Exercise inputs —
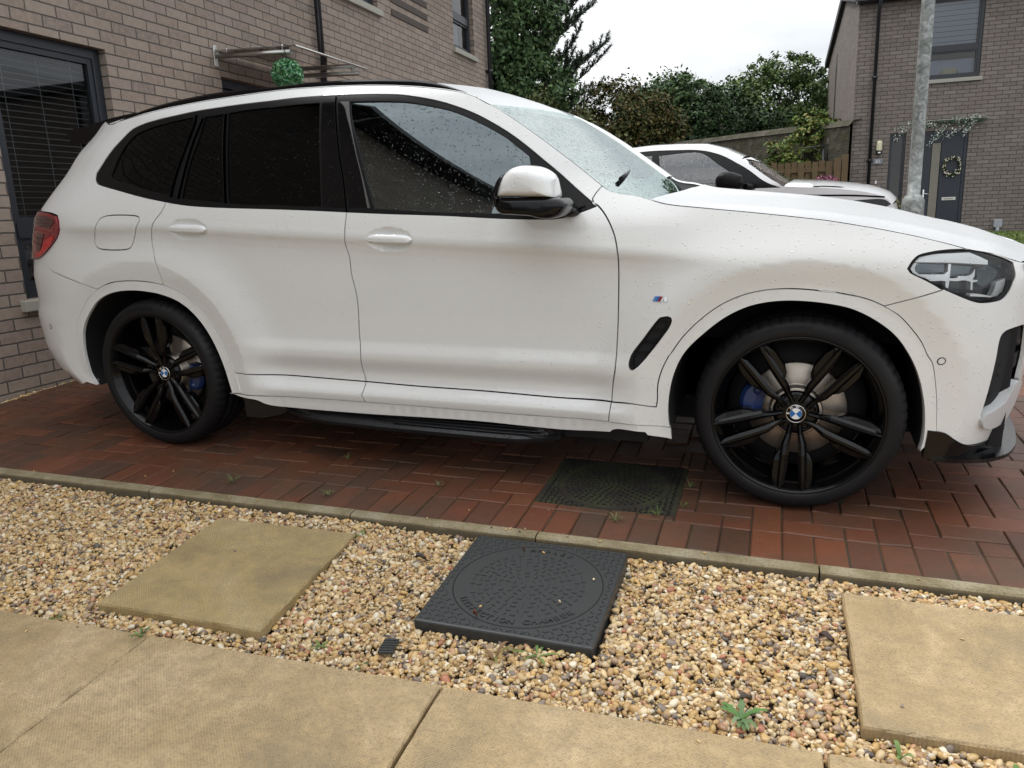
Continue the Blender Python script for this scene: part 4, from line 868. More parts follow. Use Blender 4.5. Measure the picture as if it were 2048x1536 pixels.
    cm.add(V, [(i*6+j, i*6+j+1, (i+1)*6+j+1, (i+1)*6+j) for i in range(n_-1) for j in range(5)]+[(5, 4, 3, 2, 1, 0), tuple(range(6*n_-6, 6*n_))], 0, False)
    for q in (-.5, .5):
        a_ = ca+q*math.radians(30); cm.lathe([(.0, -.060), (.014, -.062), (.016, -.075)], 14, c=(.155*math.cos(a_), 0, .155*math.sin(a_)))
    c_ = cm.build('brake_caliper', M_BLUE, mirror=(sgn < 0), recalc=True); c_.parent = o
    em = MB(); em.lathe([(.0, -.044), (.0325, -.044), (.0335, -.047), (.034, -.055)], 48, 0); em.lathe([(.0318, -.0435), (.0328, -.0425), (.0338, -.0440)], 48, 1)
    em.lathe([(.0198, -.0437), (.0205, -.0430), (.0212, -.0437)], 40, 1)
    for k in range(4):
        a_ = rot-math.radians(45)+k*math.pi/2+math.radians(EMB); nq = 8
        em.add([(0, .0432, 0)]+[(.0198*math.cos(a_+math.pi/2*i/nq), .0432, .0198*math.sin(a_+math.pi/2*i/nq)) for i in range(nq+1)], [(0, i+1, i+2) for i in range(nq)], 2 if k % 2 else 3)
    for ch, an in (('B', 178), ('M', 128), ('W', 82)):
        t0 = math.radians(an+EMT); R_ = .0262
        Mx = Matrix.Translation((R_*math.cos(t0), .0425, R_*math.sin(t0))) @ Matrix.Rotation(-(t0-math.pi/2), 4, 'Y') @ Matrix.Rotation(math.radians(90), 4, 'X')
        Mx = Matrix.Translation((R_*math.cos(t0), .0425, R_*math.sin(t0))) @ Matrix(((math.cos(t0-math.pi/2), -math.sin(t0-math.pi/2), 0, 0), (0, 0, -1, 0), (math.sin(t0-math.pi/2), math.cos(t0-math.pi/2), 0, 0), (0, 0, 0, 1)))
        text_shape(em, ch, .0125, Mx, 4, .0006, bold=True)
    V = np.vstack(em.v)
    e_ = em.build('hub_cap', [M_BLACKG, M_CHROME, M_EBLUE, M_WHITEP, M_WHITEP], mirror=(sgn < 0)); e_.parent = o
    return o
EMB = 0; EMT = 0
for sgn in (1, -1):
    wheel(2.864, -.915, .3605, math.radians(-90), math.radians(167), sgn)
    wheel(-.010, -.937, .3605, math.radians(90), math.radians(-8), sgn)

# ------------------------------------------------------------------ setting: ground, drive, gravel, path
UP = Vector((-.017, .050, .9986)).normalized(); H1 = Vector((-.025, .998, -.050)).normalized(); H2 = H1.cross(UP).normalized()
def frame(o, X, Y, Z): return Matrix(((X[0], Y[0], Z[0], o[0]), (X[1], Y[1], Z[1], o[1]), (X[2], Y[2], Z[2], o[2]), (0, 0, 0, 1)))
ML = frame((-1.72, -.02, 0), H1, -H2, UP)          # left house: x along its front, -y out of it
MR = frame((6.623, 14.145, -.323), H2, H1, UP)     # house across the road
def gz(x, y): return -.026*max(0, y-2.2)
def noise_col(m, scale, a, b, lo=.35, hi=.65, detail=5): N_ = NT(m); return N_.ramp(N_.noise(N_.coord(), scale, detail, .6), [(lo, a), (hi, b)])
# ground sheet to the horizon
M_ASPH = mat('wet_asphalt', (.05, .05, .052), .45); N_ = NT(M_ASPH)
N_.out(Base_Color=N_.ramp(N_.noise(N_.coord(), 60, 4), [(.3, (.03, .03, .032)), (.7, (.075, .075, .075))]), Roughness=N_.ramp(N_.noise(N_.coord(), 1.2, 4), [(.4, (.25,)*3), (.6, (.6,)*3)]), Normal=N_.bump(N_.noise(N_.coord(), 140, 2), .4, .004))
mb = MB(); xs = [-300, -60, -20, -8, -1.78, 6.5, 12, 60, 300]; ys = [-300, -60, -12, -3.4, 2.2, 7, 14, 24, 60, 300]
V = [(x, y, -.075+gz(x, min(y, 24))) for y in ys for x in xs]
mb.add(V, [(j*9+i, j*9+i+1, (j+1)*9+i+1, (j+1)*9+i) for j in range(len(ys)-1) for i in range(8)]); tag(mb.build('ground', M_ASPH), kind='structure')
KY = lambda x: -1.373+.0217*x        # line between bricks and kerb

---

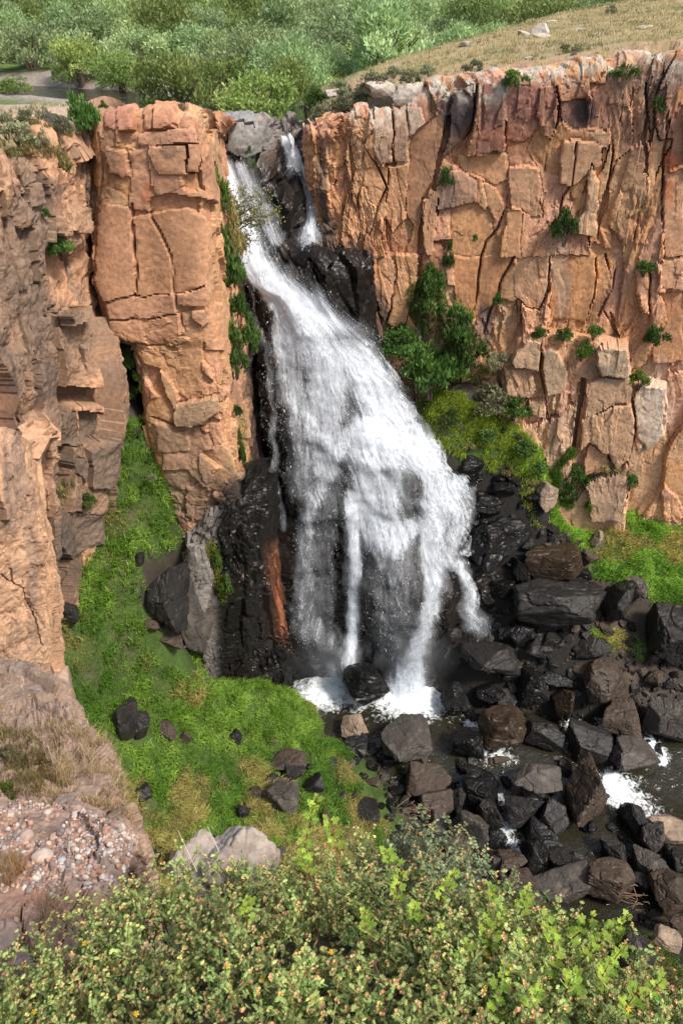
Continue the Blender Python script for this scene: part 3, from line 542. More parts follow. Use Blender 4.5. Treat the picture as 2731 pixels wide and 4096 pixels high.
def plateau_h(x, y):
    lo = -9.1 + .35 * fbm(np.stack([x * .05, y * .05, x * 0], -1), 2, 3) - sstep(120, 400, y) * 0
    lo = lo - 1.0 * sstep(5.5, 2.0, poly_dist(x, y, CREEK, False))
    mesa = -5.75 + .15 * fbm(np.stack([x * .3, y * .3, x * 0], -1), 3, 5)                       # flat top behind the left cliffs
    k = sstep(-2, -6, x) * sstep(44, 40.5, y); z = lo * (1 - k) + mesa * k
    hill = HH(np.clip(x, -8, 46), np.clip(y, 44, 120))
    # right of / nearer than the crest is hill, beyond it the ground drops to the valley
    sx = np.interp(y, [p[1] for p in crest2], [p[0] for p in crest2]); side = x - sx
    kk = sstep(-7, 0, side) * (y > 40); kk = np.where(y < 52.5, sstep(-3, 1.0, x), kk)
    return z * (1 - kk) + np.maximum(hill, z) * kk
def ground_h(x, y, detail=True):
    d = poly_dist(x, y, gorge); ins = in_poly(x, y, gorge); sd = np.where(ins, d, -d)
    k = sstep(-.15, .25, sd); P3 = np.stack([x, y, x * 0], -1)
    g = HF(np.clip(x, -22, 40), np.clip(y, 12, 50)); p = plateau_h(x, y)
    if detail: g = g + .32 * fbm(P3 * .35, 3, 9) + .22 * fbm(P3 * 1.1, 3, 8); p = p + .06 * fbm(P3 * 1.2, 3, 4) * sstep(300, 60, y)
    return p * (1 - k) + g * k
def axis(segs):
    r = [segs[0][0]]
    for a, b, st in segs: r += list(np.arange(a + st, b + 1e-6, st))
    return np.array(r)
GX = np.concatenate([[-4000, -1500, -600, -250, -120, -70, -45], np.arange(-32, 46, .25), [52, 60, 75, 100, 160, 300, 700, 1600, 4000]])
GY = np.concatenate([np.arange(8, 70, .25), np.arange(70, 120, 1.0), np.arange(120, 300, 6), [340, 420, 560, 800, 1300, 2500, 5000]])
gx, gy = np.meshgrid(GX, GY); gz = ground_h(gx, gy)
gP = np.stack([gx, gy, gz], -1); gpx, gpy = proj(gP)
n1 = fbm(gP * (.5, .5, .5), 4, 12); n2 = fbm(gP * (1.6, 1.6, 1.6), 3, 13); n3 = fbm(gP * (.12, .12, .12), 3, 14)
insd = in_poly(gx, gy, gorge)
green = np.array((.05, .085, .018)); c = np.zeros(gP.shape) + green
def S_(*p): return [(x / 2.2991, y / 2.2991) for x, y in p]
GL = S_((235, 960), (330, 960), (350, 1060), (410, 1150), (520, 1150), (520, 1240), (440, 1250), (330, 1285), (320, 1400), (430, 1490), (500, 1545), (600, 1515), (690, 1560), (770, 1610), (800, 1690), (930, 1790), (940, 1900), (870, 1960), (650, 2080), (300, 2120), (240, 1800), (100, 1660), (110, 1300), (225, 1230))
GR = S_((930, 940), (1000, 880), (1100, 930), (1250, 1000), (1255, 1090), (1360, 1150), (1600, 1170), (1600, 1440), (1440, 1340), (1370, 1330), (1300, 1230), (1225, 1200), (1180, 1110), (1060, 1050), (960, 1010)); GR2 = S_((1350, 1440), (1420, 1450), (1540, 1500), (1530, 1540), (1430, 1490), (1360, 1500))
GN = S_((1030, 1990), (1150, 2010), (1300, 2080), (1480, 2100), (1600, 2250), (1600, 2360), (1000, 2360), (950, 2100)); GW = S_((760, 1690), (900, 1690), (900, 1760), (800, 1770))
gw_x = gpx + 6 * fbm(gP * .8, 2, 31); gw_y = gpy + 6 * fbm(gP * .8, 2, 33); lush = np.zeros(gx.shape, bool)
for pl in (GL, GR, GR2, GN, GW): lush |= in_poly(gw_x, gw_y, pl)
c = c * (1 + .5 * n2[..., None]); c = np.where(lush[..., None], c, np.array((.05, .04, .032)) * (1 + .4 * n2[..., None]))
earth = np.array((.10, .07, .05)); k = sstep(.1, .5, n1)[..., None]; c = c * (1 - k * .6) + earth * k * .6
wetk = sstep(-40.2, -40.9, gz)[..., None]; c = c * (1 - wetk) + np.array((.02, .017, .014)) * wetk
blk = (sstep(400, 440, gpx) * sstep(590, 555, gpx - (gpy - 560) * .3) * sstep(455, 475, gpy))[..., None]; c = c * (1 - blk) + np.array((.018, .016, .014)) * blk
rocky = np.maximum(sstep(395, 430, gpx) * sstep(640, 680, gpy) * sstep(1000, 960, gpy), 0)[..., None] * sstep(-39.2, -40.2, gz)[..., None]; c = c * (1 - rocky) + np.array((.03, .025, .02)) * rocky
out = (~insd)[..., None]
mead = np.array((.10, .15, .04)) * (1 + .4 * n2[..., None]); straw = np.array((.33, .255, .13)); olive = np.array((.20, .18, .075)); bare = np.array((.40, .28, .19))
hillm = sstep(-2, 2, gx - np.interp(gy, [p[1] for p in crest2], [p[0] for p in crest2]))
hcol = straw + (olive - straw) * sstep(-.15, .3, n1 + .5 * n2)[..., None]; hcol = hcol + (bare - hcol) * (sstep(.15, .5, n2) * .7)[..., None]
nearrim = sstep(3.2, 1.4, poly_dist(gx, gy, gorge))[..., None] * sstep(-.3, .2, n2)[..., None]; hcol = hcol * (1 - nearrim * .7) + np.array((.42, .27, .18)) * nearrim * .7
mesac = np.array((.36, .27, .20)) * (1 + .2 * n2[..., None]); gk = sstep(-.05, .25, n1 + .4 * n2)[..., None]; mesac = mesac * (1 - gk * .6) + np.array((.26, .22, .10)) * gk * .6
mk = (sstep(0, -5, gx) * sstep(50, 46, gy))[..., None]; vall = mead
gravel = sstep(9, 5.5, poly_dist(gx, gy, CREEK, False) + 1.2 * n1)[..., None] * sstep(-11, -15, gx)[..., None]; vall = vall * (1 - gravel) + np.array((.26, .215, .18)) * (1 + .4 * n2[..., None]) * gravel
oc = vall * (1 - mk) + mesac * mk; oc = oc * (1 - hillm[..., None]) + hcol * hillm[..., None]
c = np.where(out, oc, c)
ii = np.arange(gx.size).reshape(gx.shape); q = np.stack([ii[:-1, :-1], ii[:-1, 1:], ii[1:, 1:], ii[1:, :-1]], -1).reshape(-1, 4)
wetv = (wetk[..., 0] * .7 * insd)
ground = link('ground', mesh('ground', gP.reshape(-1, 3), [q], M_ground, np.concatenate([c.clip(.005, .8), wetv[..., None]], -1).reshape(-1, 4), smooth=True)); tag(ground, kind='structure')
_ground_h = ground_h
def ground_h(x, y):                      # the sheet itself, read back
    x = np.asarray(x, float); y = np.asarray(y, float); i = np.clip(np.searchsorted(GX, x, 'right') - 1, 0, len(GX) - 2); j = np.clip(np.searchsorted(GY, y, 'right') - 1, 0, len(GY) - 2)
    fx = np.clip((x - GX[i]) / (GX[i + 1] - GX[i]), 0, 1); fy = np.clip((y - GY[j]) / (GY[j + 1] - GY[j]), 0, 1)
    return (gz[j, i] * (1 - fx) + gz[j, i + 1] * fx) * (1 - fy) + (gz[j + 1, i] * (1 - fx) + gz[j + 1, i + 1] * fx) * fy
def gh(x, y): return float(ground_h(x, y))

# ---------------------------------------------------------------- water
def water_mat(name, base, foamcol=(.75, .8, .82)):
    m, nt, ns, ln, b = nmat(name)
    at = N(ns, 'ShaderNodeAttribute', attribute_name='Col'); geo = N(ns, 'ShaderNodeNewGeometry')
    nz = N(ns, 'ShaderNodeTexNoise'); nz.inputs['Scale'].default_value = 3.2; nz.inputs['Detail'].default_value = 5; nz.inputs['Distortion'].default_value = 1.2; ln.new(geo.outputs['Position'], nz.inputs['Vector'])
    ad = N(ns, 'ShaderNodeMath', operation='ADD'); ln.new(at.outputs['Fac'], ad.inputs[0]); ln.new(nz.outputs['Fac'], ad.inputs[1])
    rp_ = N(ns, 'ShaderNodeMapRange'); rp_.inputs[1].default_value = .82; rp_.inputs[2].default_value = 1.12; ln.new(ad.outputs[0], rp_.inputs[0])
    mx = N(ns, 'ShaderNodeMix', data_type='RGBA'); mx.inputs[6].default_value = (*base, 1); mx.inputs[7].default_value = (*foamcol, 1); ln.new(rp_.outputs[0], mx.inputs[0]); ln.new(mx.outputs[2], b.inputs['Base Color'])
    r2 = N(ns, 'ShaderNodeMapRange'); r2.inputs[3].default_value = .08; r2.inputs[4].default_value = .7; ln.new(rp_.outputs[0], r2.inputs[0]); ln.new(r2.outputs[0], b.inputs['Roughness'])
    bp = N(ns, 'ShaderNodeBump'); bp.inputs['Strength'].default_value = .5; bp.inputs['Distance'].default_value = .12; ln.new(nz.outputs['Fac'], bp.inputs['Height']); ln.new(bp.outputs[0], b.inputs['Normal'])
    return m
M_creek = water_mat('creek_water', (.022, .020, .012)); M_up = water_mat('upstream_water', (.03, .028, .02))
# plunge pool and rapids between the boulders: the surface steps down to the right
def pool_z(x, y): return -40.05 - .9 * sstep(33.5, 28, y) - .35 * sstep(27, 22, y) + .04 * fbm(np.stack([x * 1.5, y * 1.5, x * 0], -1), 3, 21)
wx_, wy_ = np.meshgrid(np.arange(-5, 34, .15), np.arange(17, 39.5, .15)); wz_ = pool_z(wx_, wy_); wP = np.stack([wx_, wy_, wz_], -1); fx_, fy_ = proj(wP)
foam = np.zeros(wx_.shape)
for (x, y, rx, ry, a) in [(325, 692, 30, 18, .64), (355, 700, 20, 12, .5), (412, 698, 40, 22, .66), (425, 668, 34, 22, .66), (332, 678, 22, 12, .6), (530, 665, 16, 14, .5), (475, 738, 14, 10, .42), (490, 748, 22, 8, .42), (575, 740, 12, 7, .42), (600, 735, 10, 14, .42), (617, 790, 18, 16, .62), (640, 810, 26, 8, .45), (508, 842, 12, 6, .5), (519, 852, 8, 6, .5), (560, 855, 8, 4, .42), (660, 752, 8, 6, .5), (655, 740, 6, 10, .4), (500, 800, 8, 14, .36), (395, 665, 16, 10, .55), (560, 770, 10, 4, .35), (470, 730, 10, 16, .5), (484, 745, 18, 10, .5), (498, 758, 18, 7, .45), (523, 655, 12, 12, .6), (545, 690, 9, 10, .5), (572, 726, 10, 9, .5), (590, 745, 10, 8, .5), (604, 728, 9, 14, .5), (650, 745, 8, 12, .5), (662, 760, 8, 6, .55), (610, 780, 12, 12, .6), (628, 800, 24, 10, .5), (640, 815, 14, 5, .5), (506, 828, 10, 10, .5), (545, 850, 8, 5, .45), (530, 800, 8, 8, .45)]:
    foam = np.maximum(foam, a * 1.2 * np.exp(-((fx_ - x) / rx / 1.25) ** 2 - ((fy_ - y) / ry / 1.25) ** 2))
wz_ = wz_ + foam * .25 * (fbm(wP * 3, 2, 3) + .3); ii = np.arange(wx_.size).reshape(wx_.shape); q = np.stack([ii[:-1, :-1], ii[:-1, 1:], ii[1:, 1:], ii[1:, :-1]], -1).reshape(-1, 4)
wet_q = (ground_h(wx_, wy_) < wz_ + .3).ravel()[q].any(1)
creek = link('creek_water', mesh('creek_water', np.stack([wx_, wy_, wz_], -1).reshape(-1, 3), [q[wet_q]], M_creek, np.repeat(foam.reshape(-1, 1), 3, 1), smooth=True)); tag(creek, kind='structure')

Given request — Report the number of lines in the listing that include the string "part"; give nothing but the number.

Answer below — 2